■ **WHAT YOU SHOULD DO**
Set down, exactly as written, the lines from the top of the data to the line that holds "COL=scn.collection", and omit the pictures.

┌──

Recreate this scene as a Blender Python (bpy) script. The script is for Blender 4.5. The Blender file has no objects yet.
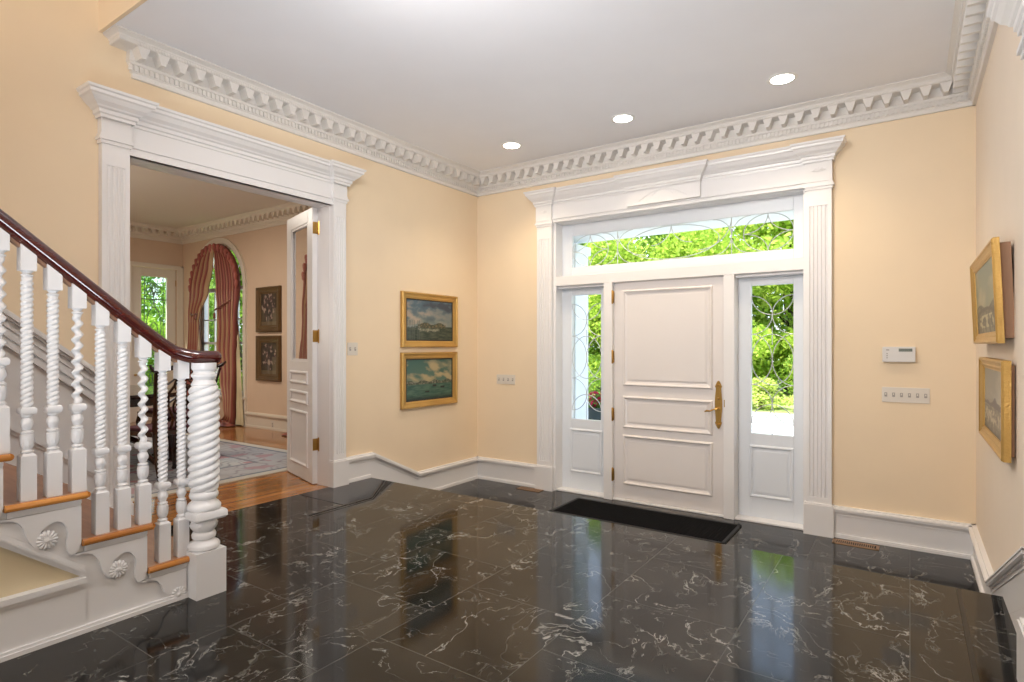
import bpy, bmesh, math, random
from mathutils import Vector, Matrix, noise
PI=math.pi
random.seed(7)
scn=bpy.context.scene
COL=scn.collection

# ------------------------------------------------------------------ materials
MATS={}
def _new(name):
    m=bpy.data.materials.new(name); m.use_nodes=True
    nt=m.node_tree; b=nt.nodes['Principled BSDF']
    MATS[name]=m
    return m,nt,b
def N(nt,t,**kw):
    n=nt.nodes.new(t)
    for k,v in kw.items(): setattr(n,k,v)
    return n
def L(nt,a,b): nt.links.new(a,b)
def mat(name,col,rough=.5,metal=0,spec=.5,var=0,bump=0,bscale=60,coat=0):
    m,nt,b=_new(name)
    b.inputs['Base Color'].default_value=(*col,1)
    b.inputs['Roughness'].default_value=rough
    b.inputs['Metallic'].default_value=metal
    b.inputs['Specular IOR Level'].default_value=spec
    b.inputs['Coat Weight'].default_value=coat
    tc=N(nt,'ShaderNodeTexCoord')
    if var:
        n=N(nt,'ShaderNodeTexNoise'); n.inputs['Scale'].default_value=3; n.inputs['Detail'].default_value=4
        L(nt,tc.outputs['Object'],n.inputs['Vector'])
        r=N(nt,'ShaderNodeValToRGB')
        r.color_ramp.elements[0].position=.3; r.color_ramp.elements[1].position=.7
        r.color_ramp.elements[0].color=(*[c*(1-var) for c in col],1)
        r.color_ramp.elements[1].color=(*[min(1,c*(1+var)) for c in col],1)
        L(nt,n.outputs['Fac'],r.inputs['Fac']); L(nt,r.outputs['Color'],b.inputs['Base Color'])
    if bump:
        n=N(nt,'ShaderNodeTexNoise'); n.inputs['Scale'].default_value=bscale
        L(nt,tc.outputs['Object'],n.inputs['Vector'])
        bp=N(nt,'ShaderNodeBump'); bp.inputs['Strength'].default_value=bump; bp.inputs['Distance'].default_value=.01
        L(nt,n.outputs['Fac'],bp.inputs['Height']); L(nt,bp.outputs['Normal'],b.inputs['Normal'])
    return m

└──

■ **OUTPUT**
Recreate this scene as a Blender Python (bpy) script. The script is for Blender 4.5. The Blender file has no objects yet.
import bpy, bmesh, math, random
from mathutils import Vector, Matrix, noise
PI=math.pi
random.seed(7)
scn=bpy.context.scene
COL=scn.collection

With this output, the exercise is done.